Repeat the line that contains "M['vinyl'], t, bevel=.004)", the line that contains "blind('white slatted blind hanging in the right", and all lines between them, exactly and with no other lines.
-- start Supplied data --
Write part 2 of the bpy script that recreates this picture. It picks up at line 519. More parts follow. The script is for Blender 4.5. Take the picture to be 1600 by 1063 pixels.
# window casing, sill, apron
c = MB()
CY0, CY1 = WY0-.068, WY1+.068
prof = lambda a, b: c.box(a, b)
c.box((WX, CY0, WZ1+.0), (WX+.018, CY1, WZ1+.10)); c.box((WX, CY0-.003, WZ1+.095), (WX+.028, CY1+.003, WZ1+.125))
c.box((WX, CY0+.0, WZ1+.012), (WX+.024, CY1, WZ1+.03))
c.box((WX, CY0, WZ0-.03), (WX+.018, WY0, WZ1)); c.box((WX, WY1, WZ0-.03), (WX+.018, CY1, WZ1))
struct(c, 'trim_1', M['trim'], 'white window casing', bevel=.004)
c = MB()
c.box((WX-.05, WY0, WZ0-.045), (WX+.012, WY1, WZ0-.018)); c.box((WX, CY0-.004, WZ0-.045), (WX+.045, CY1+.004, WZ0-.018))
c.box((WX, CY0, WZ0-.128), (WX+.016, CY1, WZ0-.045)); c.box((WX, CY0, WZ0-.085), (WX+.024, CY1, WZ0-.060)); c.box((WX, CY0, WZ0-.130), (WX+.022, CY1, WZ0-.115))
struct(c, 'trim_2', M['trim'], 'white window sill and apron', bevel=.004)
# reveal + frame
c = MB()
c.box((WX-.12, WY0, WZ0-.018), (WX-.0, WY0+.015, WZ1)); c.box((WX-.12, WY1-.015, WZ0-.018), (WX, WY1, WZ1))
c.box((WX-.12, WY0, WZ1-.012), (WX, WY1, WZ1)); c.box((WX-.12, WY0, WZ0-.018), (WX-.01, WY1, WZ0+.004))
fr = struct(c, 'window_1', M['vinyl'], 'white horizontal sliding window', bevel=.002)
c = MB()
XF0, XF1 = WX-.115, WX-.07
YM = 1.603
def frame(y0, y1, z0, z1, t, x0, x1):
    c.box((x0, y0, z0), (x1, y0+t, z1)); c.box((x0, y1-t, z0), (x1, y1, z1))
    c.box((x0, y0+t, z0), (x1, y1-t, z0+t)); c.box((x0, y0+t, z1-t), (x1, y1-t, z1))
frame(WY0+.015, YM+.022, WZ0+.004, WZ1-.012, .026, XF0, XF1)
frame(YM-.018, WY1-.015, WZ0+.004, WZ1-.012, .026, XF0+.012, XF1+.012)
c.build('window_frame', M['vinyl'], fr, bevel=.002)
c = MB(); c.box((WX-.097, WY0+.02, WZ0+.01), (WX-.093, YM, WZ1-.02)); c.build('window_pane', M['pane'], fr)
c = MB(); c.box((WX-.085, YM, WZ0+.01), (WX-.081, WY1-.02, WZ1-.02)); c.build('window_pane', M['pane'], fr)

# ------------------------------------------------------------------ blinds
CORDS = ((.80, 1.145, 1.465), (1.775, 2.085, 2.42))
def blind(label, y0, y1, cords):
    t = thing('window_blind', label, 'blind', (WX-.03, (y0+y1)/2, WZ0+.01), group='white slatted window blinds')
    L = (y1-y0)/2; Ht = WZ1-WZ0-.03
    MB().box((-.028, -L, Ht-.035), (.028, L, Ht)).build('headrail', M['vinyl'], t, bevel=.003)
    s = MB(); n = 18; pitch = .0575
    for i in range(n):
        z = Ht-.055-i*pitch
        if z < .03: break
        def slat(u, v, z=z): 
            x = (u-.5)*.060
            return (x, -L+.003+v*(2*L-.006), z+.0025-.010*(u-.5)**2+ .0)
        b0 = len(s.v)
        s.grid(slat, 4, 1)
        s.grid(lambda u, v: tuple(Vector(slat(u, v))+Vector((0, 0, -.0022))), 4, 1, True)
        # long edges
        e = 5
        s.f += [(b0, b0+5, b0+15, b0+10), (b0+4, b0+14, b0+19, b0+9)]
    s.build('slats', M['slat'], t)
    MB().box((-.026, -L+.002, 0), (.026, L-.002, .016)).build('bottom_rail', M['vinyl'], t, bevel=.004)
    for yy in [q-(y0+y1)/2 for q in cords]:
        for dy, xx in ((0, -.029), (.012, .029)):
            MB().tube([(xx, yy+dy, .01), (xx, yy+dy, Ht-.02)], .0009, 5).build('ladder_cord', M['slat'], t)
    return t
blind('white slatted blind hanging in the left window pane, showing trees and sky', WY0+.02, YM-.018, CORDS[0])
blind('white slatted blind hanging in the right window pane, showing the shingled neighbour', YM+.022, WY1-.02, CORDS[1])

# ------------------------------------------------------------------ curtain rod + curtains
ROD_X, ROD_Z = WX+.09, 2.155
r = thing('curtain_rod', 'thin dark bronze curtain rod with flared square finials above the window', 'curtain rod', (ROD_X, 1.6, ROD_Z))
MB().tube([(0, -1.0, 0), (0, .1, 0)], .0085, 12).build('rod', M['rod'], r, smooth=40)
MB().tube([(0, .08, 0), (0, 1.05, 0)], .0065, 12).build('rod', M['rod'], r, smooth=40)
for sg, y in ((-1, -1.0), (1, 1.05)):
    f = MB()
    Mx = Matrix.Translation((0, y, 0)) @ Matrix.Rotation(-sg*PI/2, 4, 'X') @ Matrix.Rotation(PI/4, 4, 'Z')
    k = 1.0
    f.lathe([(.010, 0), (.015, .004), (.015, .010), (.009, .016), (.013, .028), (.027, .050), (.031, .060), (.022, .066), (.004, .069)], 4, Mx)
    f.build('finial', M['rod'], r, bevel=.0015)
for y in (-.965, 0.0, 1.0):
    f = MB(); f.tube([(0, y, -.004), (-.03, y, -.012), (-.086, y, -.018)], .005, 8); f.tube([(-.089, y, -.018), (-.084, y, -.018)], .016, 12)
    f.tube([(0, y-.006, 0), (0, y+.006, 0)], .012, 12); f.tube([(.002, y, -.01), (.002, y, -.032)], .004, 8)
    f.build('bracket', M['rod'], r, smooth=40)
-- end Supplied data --
▶ The answer
    MB().box((-.026, -L+.002, 0), (.026, L-.002, .016)).build('bottom_rail', M['vinyl'], t, bevel=.004)
    for yy in [q-(y0+y1)/2 for q in cords]:
        for dy, xx in ((0, -.029), (.012, .029)):
            MB().tube([(xx, yy+dy, .01), (xx, yy+dy, Ht-.02)], .0009, 5).build('ladder_cord', M['slat'], t)
    return t
blind('white slatted blind hanging in the left window pane, showing trees and sky', WY0+.02, YM-.018, CORDS[0])
blind('white slatted blind hanging in the right window pane, showing the shingled neighbour', YM+.022, WY1-.02, CORDS[1])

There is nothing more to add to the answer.